**AIM:**
Leaving the pictures aside, transcribe every line below exactly.

**RAW DATA:**
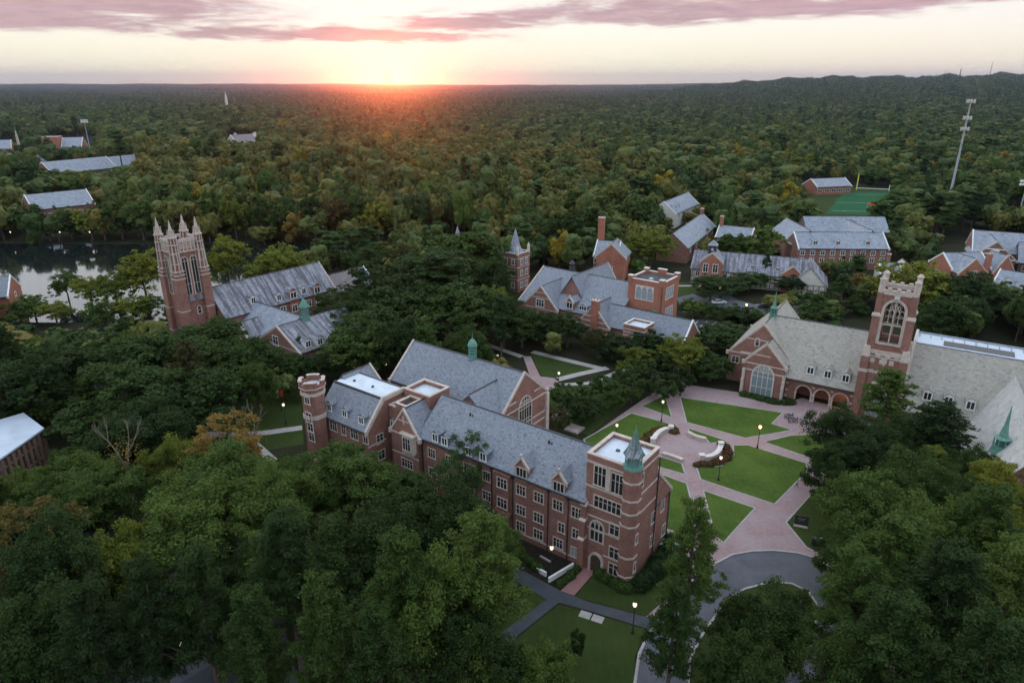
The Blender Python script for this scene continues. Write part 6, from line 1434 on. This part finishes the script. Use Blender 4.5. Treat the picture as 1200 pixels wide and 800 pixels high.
# dead forked tree, birch-like stems
def bare_tree(u, v, h, label, seed, lean=0.0):
    x, y = P(u, v, h); root = empty('bare_tree', (x, y, 0), 0, label, 'tree'); rg = random.Random(seed); mb = MB()
    def br(p, d, ln, r, k):
        q = p+d*ln; mb.tube(p, q, r, r*.7, 6)
        if k == 0: return
        for i in range(3 if k < 3 else 2): nd = (d+Vector((rg.uniform(-.55, .55), rg.uniform(-.4, .4), rg.uniform(-.05, .4)))).normalized(); br(q, nd, ln*rg.uniform(.5, .8), r*.6, k-1)
    p0 = Vector((-lean*h*.45, 0, 0)); q0 = Vector((0, 0, h*.52)); mb.tube(p0, q0, .34, .22, 8)
    for sx in (-.28, .22): br(q0, Vector((sx, 0, 1)).normalized(), h*.2, .15, 4)
    mb.build('trunk', 'bark_pale', root)
    lv = quads(np.random.default_rng(seed).normal(size=(260, 3))*np.array([1.3, 1.3, 1.4])+np.array([0, 0, h*.72]), np.tile([0, 0, 1.], (260, 1)), .25, np.random.default_rng(seed)); me = quad_mesh('dead_leaves', lv, ['leaf_orange']); o = bpy.data.objects.new('dead_leaves', me); COL.objects.link(o); o.parent = root
bare_tree(137, 497, 17, 'dead forked tree with bare pale branches above the red brick walk', 3)
bare_tree(290, 480, 15, 'bare pale branches poking above the orange topped tree', 5)
# ------------------------------------------------------------------ woods
CLEAR = [([(345, 430), (480, 395), (625, 430), (645, 470), (700, 505), (795, 540), (795, 650), (740, 695), (620, 650), (500, 560), (350, 530)], 140),
 ([(600, 405), (720, 420), (700, 445), (760, 455), (900, 468), (1000, 480), (965, 560), (930, 640), (985, 660), (990, 720), (760, 800), (560, 800), (560, 650), (640, 500), (620, 465)], 210),
 ([(850, 380), (900, 365), (1000, 370), (1010, 310), (1095, 315), (1095, 385), (1210, 395), (1210, 540), (1140, 500), (1075, 470), (1000, 485), (860, 465)], 200),
 ([(612, 310), (700, 305), (800, 312), (825, 385), (760, 405), (690, 390), (612, 362)], 240),
 ([(176, 250), (250, 250), (252, 320), (375, 300), (440, 310), (440, 340), (390, 380), (380, 418), (340, 418), (280, 395), (245, 385), (195, 385)], 230),
 ([(800, 278), (850, 278), (958, 310), (958, 335), (840, 335), (800, 320)], 262), ([(928, 254), (1030, 254), (1022, 296), (930, 294)], 320), ([(1100, 292), (1135, 270), (1210, 270), (1210, 326), (1165, 320), (1105, 312)], 300),
 ([(840, 345), (880, 345), (880, 358), (840, 358)], 240), ([(0, 285), (165, 285), (175, 350), (100, 380), (0, 372)], 296), ([(935, 205), (1045, 215), (1040, 252), (970, 252)], 520), ([(712, 278), (735, 280), (733, 306), (712, 304)], 262),
 ([(590, 270), (622, 270), (622, 335), (590, 335)], 236), ([(28, 228), (101, 222), (98, 238), (30, 236)], 430), ([(50, 189), (152, 183), (152, 188), (118, 197), (50, 196)], 620), ([(60, 155), (110, 155), (108, 168), (62, 170)], 900), ([(0, 162), (16, 160), (14, 173), (0, 174)], 900), ([(266, 154), (300, 154), (297, 163), (268, 163)], 1100),
 ([(790, 256), (828, 250), (812, 268), (788, 278)], 320), ([(205, 500), (356, 470), (356, 515), (290, 515)], 130), ([(145, 570), (200, 590), (210, 640), (150, 640)], 110), ([(0, 480), (55, 480), (70, 560), (0, 600)], 115), ([(845, 258), (885, 262), (885, 275), (845, 275)], 290), ([(780, 226), (808, 226), (800, 238), (780, 240)], 380), ([(0, 330), (22, 332), (22, 358), (0, 358)], 210), ([(1028, 298), (1072, 300), (1070, 322), (1028, 322)], 250), ([(1112, 110), (1136, 110), (1122, 218), (1110, 218)], 370), ([(1190, 210), (1200, 210), (1200, 240), (1190, 240)], 380), ([(528, 262), (546, 262), (546, 280), (528, 280)], 420), ([(98, 138), (110, 138), (110, 168), (98, 168)], 800)]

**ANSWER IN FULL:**
The Blender Python script for this scene continues. Write part 6, from line 1434 on. This part finishes the script. Use Blender 4.5. Treat the picture as 1200 pixels wide and 800 pixels high.
# dead forked tree, birch-like stems
def bare_tree(u, v, h, label, seed, lean=0.0):
    x, y = P(u, v, h); root = empty('bare_tree', (x, y, 0), 0, label, 'tree'); rg = random.Random(seed); mb = MB()
    def br(p, d, ln, r, k):
        q = p+d*ln; mb.tube(p, q, r, r*.7, 6)
        if k == 0: return
        for i in range(3 if k < 3 else 2): nd = (d+Vector((rg.uniform(-.55, .55), rg.uniform(-.4, .4), rg.uniform(-.05, .4)))).normalized(); br(q, nd, ln*rg.uniform(.5, .8), r*.6, k-1)
    p0 = Vector((-lean*h*.45, 0, 0)); q0 = Vector((0, 0, h*.52)); mb.tube(p0, q0, .34, .22, 8)
    for sx in (-.28, .22): br(q0, Vector((sx, 0, 1)).normalized(), h*.2, .15, 4)
    mb.build('trunk', 'bark_pale', root)
    lv = quads(np.random.default_rng(seed).normal(size=(260, 3))*np.array([1.3, 1.3, 1.4])+np.array([0, 0, h*.72]), np.tile([0, 0, 1.], (260, 1)), .25, np.random.default_rng(seed)); me = quad_mesh('dead_leaves', lv, ['leaf_orange']); o = bpy.data.objects.new('dead_leaves', me); COL.objects.link(o); o.parent = root
bare_tree(137, 497, 17, 'dead forked tree with bare pale branches above the red brick walk', 3)
bare_tree(290, 480, 15, 'bare pale branches poking above the orange topped tree', 5)
# ------------------------------------------------------------------ woods
CLEAR = [([(345, 430), (480, 395), (625, 430), (645, 470), (700, 505), (795, 540), (795, 650), (740, 695), (620, 650), (500, 560), (350, 530)], 140),
 ([(600, 405), (720, 420), (700, 445), (760, 455), (900, 468), (1000, 480), (965, 560), (930, 640), (985, 660), (990, 720), (760, 800), (560, 800), (560, 650), (640, 500), (620, 465)], 210),
 ([(850, 380), (900, 365), (1000, 370), (1010, 310), (1095, 315), (1095, 385), (1210, 395), (1210, 540), (1140, 500), (1075, 470), (1000, 485), (860, 465)], 200),
 ([(612, 310), (700, 305), (800, 312), (825, 385), (760, 405), (690, 390), (612, 362)], 240),
 ([(176, 250), (250, 250), (252, 320), (375, 300), (440, 310), (440, 340), (390, 380), (380, 418), (340, 418), (280, 395), (245, 385), (195, 385)], 230),
 ([(800, 278), (850, 278), (958, 310), (958, 335), (840, 335), (800, 320)], 262), ([(928, 254), (1030, 254), (1022, 296), (930, 294)], 320), ([(1100, 292), (1135, 270), (1210, 270), (1210, 326), (1165, 320), (1105, 312)], 300),
 ([(840, 345), (880, 345), (880, 358), (840, 358)], 240), ([(0, 285), (165, 285), (175, 350), (100, 380), (0, 372)], 296), ([(935, 205), (1045, 215), (1040, 252), (970, 252)], 520), ([(712, 278), (735, 280), (733, 306), (712, 304)], 262),
 ([(590, 270), (622, 270), (622, 335), (590, 335)], 236), ([(28, 228), (101, 222), (98, 238), (30, 236)], 430), ([(50, 189), (152, 183), (152, 188), (118, 197), (50, 196)], 620), ([(60, 155), (110, 155), (108, 168), (62, 170)], 900), ([(0, 162), (16, 160), (14, 173), (0, 174)], 900), ([(266, 154), (300, 154), (297, 163), (268, 163)], 1100),
 ([(790, 256), (828, 250), (812, 268), (788, 278)], 320), ([(205, 500), (356, 470), (356, 515), (290, 515)], 130), ([(145, 570), (200, 590), (210, 640), (150, 640)], 110), ([(0, 480), (55, 480), (70, 560), (0, 600)], 115), ([(845, 258), (885, 262), (885, 275), (845, 275)], 290), ([(780, 226), (808, 226), (800, 238), (780, 240)], 380), ([(0, 330), (22, 332), (22, 358), (0, 358)], 210), ([(1028, 298), (1072, 300), (1070, 322), (1028, 322)], 250), ([(1112, 110), (1136, 110), (1122, 218), (1110, 218)], 370), ([(1190, 210), (1200, 210), (1200, 240), (1190, 240)], 380), ([(528, 262), (546, 262), (546, 280), (528, 280)], 420), ([(98, 138), (110, 138), (110, 168), (98, 168)], 800)]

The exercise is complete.